Frederic Chopin: The choice of Chopin is deeply symbolic. As Poland’s national composer, his music represents the "soul" of the nation. Szpilman’s performance of the Ballade No. 1 in G minor for Hosenfeld serves as a bridge of shared humanity between a victim and a perpetrator.
The Hosenfeld Encounter
The climax of the film—the encounter with Captain Wilm Hosenfeld—is notable for its lack of melodrama.
Subversion of Power: In this scene, Hosenfeld (the oppressor) is impeccably dressed and fed, while Szpilman (the victim) is tattered and emaciated. However, as Szpilman plays, the power dynamic shifts; the music becomes the only authority in the room.
The "Good German": The film avoids the trope of a "saintly" savior. Hosenfeld is portrayed as a disillusioned soldier who finds in Szpilman a connection to the culture and morality he feels his country has lost.
Linguistic Nuance: In the original German/Polish dialogue, Hosenfeld is the only German soldier to address Szpilman with the formal and polite "Sie" (You) rather than the demeaning, informal "du" used by other Nazis.
Historical Postscript: Wilm Hosenfeld was posthumously recognized by Yad Vashem as "Righteous Among the Nations" in 2008. Władysław Szpilman lived to the age of 88, passing away in 2000, just two years before the film's release.
Survival during the Holocaust
Władysław Szpilman and his family, along with all other Jews living in Warsaw, were forced to move into a "Jewish quarter" – the Warsaw Ghetto – on 31 October 1940. Once all the Jews were confined within the ghetto, a wall was constructed to separate them from the rest of the Nazi German-occupied city. Szpilman managed to find work as a musician to support his family, which included his mother, father, brother Henryk, and two sisters, Regina and Halina.[4] He first worked at the Nowoczesna Cafe, where the patrons sometimes ignored his playing in order to conduct business, as he recalled in the memoir.[5]
Szpilman later played in a cafe on Sienna Street and after 1942 in the Sztuka Cafe on Leszno Street as well. In these last two cafes he performed chamber music with violinist Zygmunt Lederman, performed in the piano duo with Andrzej Goldfeder, and played with other musicians as well.[6]
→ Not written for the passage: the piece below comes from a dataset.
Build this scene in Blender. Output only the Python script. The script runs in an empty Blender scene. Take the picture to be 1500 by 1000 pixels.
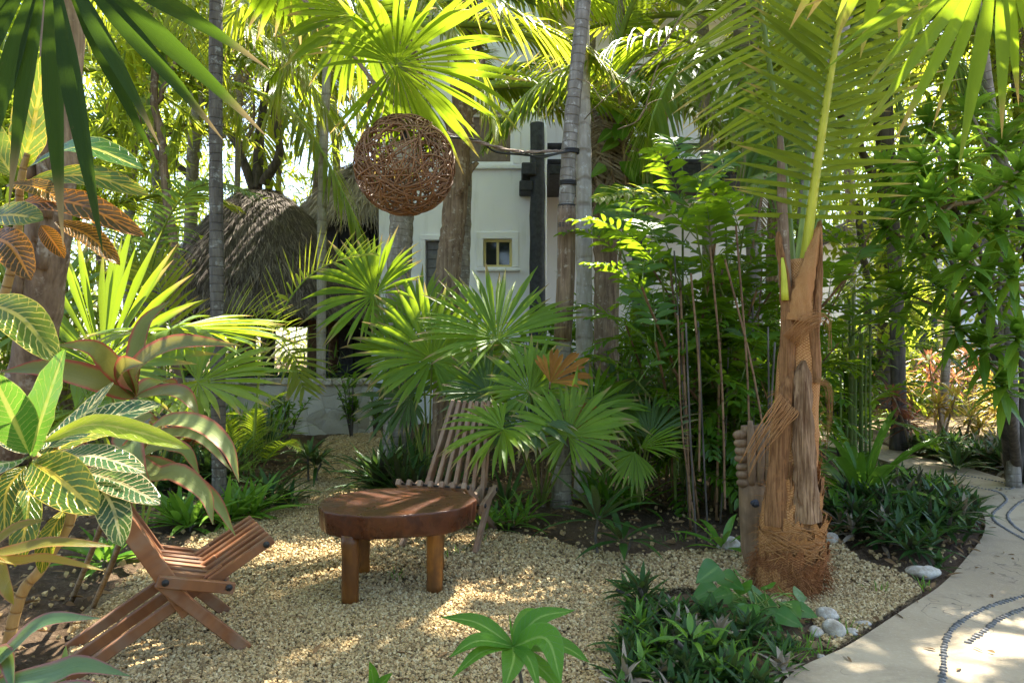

Everyone in his family was deported in 1942 to Treblinka, an extermination camp within German-occupied Poland roughly 80.5 km (50.0 mi) northeast of Warsaw. A member of the Jewish Police assisting in deportations, who recognized Szpilman, pulled him from a line of people—including his parents, brother, and two sisters—being loaded onto a train at the transport site (which, as in other ghettos, was called the Umschlagplatz). None of Szpilman's family members survived the war. Szpilman stayed in the ghetto as a labourer,[7] and helped smuggle in weapons for the coming Jewish resistance uprising. Szpilman remained in the Warsaw Ghetto until 13 February 1943, shortly before it was abolished after the deportation of most of its inhabitants in April–May 1943.
Szpilman found places to hide in Warsaw and survived with the help of his friends from Polish Radio and fellow musicians such as Andrzej Bogucki and his wife Janina, Czesław Lewicki, and Helena Lewicka supported by Edmund Rudnicki, Witold Lutosławski, Eugenia Umińska, Piotr Perkowski, and Irena Sendler. He evaded capture several times. Beginning in August 1944, Szpilman was hiding out in an abandoned building at Aleje Niepodległości Street 223. In November, he was discovered there by the German officer, Captain Wilm Hosenfeld. To Szpilman's surprise, the officer did not arrest or kill him; after discovering that the emaciated Szpilman was a pianist, Hosenfeld asked him to play something on the piano that was on the ground floor. Szpilman played Chopin's Nocturne No. 20 in C♯ minor.[8] After that, the officer brought him bread and jam on numerous occasions. He also offered Szpilman one of his coats to keep warm in the freezing temperatures. Szpilman did not know the name of the German officer until 1951. Despite the efforts of Szpilman and the Poles to rescue him, Hosenfeld died in a Soviet prisoner of war camp in 1952.[2][9]